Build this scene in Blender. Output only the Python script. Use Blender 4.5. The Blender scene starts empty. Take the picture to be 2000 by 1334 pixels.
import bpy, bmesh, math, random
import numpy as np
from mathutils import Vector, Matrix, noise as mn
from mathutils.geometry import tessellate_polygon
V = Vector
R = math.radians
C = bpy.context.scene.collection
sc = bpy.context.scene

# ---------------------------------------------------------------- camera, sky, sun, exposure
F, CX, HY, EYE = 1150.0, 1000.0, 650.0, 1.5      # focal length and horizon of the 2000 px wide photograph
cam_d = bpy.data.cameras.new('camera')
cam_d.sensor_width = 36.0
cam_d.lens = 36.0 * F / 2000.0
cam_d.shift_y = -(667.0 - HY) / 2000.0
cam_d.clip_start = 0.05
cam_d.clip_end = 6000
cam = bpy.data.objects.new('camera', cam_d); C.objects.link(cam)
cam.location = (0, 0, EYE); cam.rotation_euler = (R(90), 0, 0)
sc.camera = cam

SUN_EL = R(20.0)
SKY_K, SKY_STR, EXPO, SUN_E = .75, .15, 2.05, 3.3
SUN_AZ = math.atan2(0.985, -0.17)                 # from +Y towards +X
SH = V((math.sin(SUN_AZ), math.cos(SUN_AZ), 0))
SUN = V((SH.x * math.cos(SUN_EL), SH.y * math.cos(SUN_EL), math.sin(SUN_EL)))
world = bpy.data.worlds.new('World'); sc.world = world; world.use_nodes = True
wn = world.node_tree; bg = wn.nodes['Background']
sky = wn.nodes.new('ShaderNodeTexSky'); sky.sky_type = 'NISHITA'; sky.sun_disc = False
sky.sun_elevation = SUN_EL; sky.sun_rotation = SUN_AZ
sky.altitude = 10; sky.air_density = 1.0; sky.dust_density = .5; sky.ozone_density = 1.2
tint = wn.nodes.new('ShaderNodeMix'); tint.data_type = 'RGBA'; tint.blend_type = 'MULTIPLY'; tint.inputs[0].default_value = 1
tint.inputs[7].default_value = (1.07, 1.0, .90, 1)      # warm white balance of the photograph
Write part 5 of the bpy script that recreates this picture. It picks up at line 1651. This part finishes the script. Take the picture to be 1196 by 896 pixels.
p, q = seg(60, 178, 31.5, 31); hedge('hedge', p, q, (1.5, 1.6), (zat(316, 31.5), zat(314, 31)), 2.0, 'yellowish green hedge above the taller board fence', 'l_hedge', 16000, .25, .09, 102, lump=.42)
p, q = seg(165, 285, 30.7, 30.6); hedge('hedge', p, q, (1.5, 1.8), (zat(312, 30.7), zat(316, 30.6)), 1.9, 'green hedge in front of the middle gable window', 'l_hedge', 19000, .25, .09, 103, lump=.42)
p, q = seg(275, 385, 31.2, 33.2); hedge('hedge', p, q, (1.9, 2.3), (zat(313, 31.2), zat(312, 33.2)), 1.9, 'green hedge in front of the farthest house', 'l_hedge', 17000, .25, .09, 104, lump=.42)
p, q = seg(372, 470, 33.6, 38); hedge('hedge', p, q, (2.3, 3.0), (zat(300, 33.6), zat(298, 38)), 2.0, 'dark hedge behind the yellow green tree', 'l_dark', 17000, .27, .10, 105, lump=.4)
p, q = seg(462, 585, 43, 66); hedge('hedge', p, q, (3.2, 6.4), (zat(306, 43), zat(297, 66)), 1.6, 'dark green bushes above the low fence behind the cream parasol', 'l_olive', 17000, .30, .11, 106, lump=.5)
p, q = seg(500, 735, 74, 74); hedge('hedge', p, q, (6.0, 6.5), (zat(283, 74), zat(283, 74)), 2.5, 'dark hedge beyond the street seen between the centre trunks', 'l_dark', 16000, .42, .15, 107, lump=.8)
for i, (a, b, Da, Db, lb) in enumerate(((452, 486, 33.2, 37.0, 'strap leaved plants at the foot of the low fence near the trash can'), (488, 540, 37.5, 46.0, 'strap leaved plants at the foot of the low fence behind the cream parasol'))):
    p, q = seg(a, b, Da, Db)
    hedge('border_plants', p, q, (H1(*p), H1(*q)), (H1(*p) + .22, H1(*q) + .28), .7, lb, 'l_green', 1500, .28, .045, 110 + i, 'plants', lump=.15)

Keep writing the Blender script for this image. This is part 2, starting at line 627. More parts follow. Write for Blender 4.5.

GOAL
Retype exactly the lines from the start of the entries through the one with "sc = bpy.context.scene"; include both ends.

RESULT
Build this scene in Blender. Output only the Python script. Use Blender 4.5. The Blender scene starts empty. Take the picture to be 2000 by 1334 pixels.
import bpy, bmesh, math, random
import numpy as np
from mathutils import Vector, Matrix, noise as mn
from mathutils.geometry import tessellate_polygon
V = Vector
R = math.radians
C = bpy.context.scene.collection
sc = bpy.context.scene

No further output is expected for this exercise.